**Data section:**

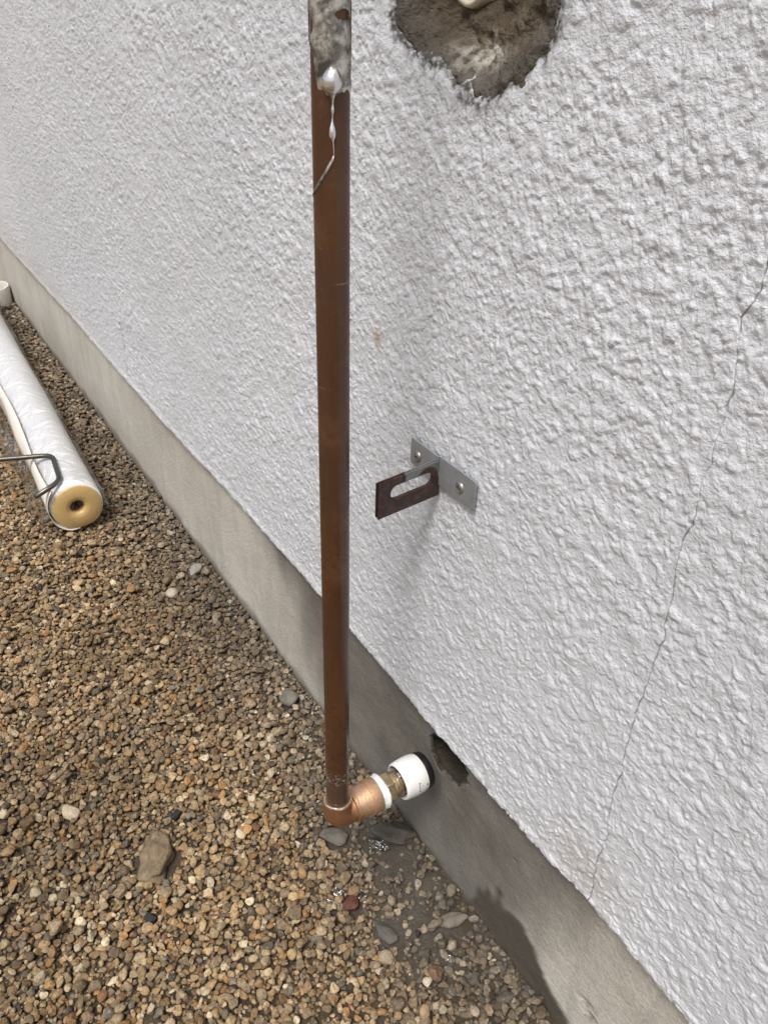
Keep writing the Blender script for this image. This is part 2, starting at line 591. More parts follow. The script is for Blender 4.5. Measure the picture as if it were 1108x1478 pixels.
sx = np.array(steps(-0.1, GX0, 0.0032, 0.012)[::-1][:-1] + steps(-0.1, GX1, 0.0032, 0.010))
sy = np.array(steps(0.395, GY0, 0.0032, 0.012)[::-1])
SXg, SYg = np.meshgrid(sx, sy, indexing='ij')
SZ = soil_h(SXg, SYg)
me = np_mesh('soil', np.stack([SXg, SYg, SZ], -1).reshape(-1, 3), grid_faces(len(sx), len(sy)))
attr(me, 'dirt', dirt_amount(SXg, SYg))
soil = link('soil', me, M['soil'])
tag(soil, kind='structure')
gv = [(-60, -60, -0.022), (60, -60, -0.022), (60, 60, -0.022), (-60, 60, -0.022)]
ground = py_obj('ground', gv, [(0, 1, 2, 3)], M['far_ground'])
tag(ground, kind='structure')

# ------------------------------------------------------------------ house wall
house = empty('house_wall', (-0.5, 0.45, 0))
tag(house, 'off-white lumpy stucco house wall on a grey concrete foundation', 'house wall')

# stucco relief raster, made of thousands of overlapping flattened spatter blobs
RES = 0.0009
RX0, RZ0, RW, RH = -2.75, 0.15, 3400, 1010
relief = np.zeros((RW, RH), np.float32)


def stamp(n, r0, r1, h0, h1):
    cx = rng.random(n) * RW; cz = rng.random(n) * RH
    ra = (r0 + (r1 - r0) * rng.random(n) ** 1.8) / RES
    el = 0.65 + 0.7 * rng.random(n); an = rng.random(n) * math.pi
    hh = h0 + (h1 - h0) * rng.random(n)
    ca, sa = np.cos(an), np.sin(an)
    for i in range(n):
        w = int(ra[i] * 1.45) + 1
        x0 = int(cx[i]); z0 = int(cz[i])
        if x0 < w or z0 < w or x0 >= RW - w or z0 >= RH - w: continue
        yy = np.arange(-w, w + 1, dtype=np.float32)
        dx = yy[:, None]; dz = yy[None, :]
        u = (dx * ca[i] + dz * sa[i]) / ra[i] / el[i]
        v = (-dx * sa[i] + dz * ca[i]) / ra[i] * el[i]
        q = np.clip(1 - (u * u + v * v), 0, 1)
        sl = relief[x0 - w:x0 + w + 1, z0 - w:z0 + w + 1]
        base = float(sl[w, w]) * 0.35
        np.maximum(sl, base + hh[i] * q ** 0.55, out=sl, where=q > 0)


stamp(34000, 0.0020, 0.0052, 0.0005, 0.0014)
stamp(9000, 0.0035, 0.0078, 0.0008, 0.0018)
stamp(46000, 0.0014, 0.0032, 0.0006, 0.0016)


def relief_at(x, z):
    wx = x + 0.0032 * (fbm(x, z, 0.0055, 3, 31) - 0.5) * 2
    wz = z + 0.0032 * (fbm(x, z, 0.0055, 3, 37) - 0.5) * 2
    u = np.mod((wx - RX0) * 1.16 / RES, RW - 2); v = np.mod((wz - RZ0) * 1.16 / RES, RH - 2)
    ui = u.astype(int); vi = v.astype(int); fu = u - ui; fv = v - vi
    h = (relief[ui, vi] * (1 - fu) + relief[ui + 1, vi] * fu) * (1 - fv) + (relief[ui, vi + 1] * (1 - fu) + relief[ui + 1, vi + 1] * fu) * fv
    return h


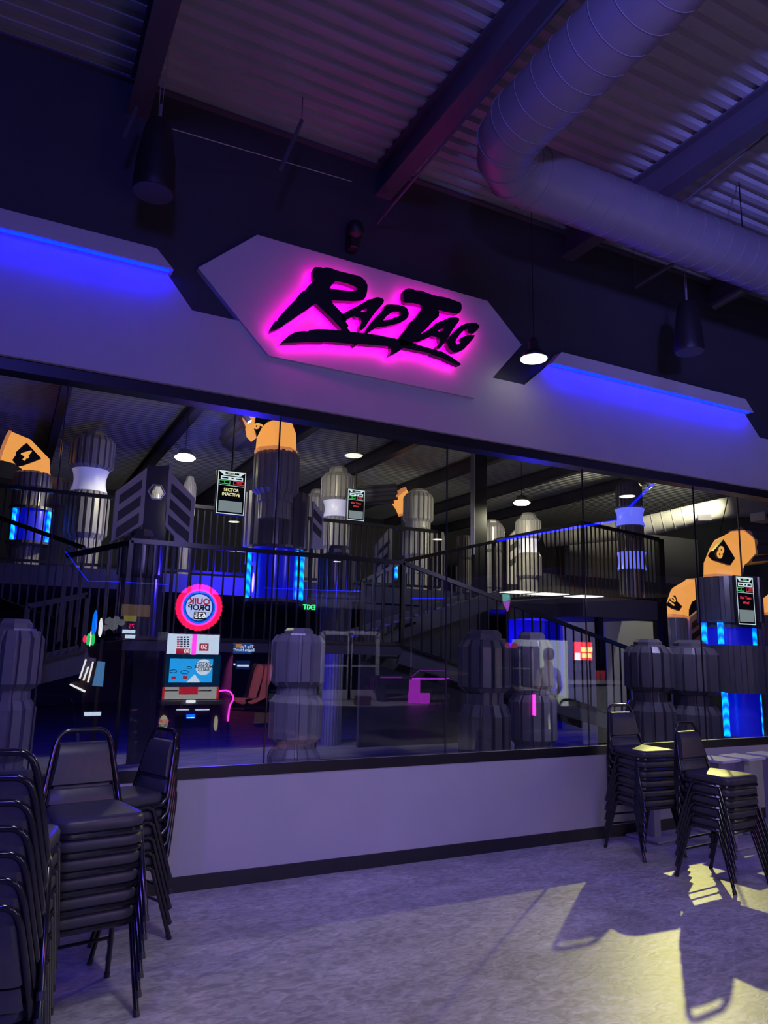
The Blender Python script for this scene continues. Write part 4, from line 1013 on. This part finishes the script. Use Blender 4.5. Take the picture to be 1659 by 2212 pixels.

**The exercise:** Wherever the word "script" occurs in a line of the listing, copy that line.

**Result of the exercise:**
Keep writing the Blender script for this image. This is part 2, starting at line 591. More parts follow. The script is for Blender 4.5. Measure the picture as if it were 1108x1478 pixels.
The Blender Python script for this scene continues. Write part 4, from line 1013 on. This part finishes the script. Use Blender 4.5. Take the picture to be 1659 by 2212 pixels.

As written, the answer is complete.